Estava na hora de entendermos que o lucro do capital, em qualquer de suas formas, é renda
SAULO RAMOS
Everardo Maciel, diretor da Receita Federal, por não ter parentesco com os deuses do Olimpo, tem os pés na terra e, na medida em que consegue não ser atrapalhado pela voracidade fiscal do ambiente, poderá conseguir soluções capazes de atender às crônicas necessidades antagônicas entre a baixa arrecadação do Tesouro Nacional e a demasiada carga sobre os contribuintes, que efetivamente pagam impostos.
Claro está que não se fazem mais milagres como antigamente. Maciel, no entanto, é meio fazendário e meio gente, isto é, tem espírito público, defende o erário, sem cometer heresias contra o espírito de justiça para com quem trabalha e sustenta este país, o povão.
A proposta de reforma do imposto sobre a renda, anunciada pelo governo federal, ostenta várias impressões digitais de Everardo, embora espremidas entre marcas das patas de alguns paquidermes.
Segundo o texto definitivo do projeto que altera o imposto de renda, publicado semana passada pela Folha, a filosofia geral da proposta legislativa parece boa porque, afinal, o imposto passa a se transformar realmente em tributo sobre a renda. Estava na hora de entendermos que o lucro do capital, em qualquer de suas formas, é renda.
Pelo sistema atual, o investimento estrangeiro em operações nas Bolsas brasileiras está isento, qualquer que seja o lucro. A renda líquida de empresas brasileiras nas filiais estrangeiras não é tributada.

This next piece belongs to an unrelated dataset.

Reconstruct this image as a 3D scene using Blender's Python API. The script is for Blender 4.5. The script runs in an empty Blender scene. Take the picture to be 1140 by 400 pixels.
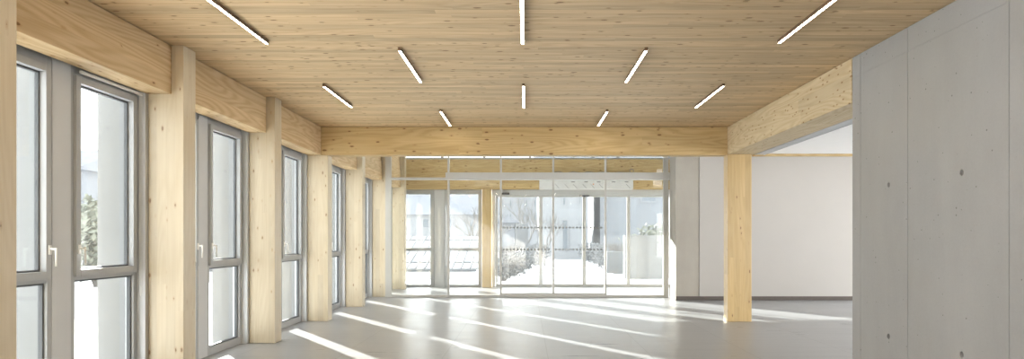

Mercado de capitais, ações, debêntures, é tudo intocável pelo fisco ou, em alguns casos, tocado com a máxima ternura.
O projeto altera a situação. Para a primeira hipótese (estrangeiros nas bolsas), estabelece uma faixa de isenção e, daí para cima, institui uma alíquota de imposto não muito exagerada para não espantar os fregueses, que estão afeitos a pagar tal imposto em seus países.
Na segunda hipótese, faz incidir imposto sobre o lucro das empresas brasileiras no exterior, sob cuidados para elidir os rigores da bitributação (não entendi a redação do artigo 25, duro de molejo). No geral, porém, o projeto endereça o imposto para as atividades empresariais, isto é, para o mundo dos negócios e das produções, que verdadeiramente geram renda.
A estatística, demonstrando que as empresas brasileiras pagam, em média, menos de R$ 1.000 por ano desse imposto, é um insulto, tão vergonhoso como pancadaria de torcida de futebol.
Cria o projeto alguns mecanismos para remunerar, como investimento financeiro, as aplicações de sócios nas respectivas pessoas jurídicas, numa tentativa de acordar o empresariado para a capitalização de suas companhias, em vez de deixar seus ativos financeiros nos paraísos fiscais do Caribe.
Mas traz uma novidade boba e inviável: impede a dedução, como despesas, dos juros pagos por empréstimos tomados às instituições financeiras, logo dos maiores juros do mundo, posto que, nesse particular, o Brasil está ganhando de goleada. É a pata do paquiderme.
Elimina a correção monetária dos balanços das empresas. Tudo bem, mas, para que funcione essa ferramenta arrecadadora, é preciso que a moeda continue estável. Creio que o Congresso Nacional deverá criar uma espécie de "gatilho" para prevenir desastres, já que a legislação do Plano Real admite, em tese, reajustes anuais de preços. E, cá entre nós, moeda estável que paga 5% de juros ao mês, para cobrar 8% ou 10% dos tomadores, pode conter um enorme estelionato nessa tão badalada estabilidade. A agricultura que o diga.
Mas aqui estamos falando de imposto sobre a renda. Política monetária é outra realidade. A reforma idealizada por Everardo Maciel trata do imposto e tem, como se vê nessa primeira panorâmica, aspectos positivos na medida em que dirige a legislação para a verdadeira renda, o lucro de capitais e respectivos investimentos.
É uma esperança, pois quando o Tesouro passar a abastecer-se de receitas oriundas do imposto sobre os lucros de capital e atividade empresarial, pode ser (bendita seja a ingenuidade dos puros!) que um dia entenda de eliminar, ou abrandar ao máximo, o imposto que onera os assalariados. A vida inteira entendi que salário não é renda. Vou morrer teimando.

JOSÉ SAULO PEREIRA RAMOS, 62, é advogado em São Paulo. Foi consultor-geral da República e ministro da Justiça (governo Sarney).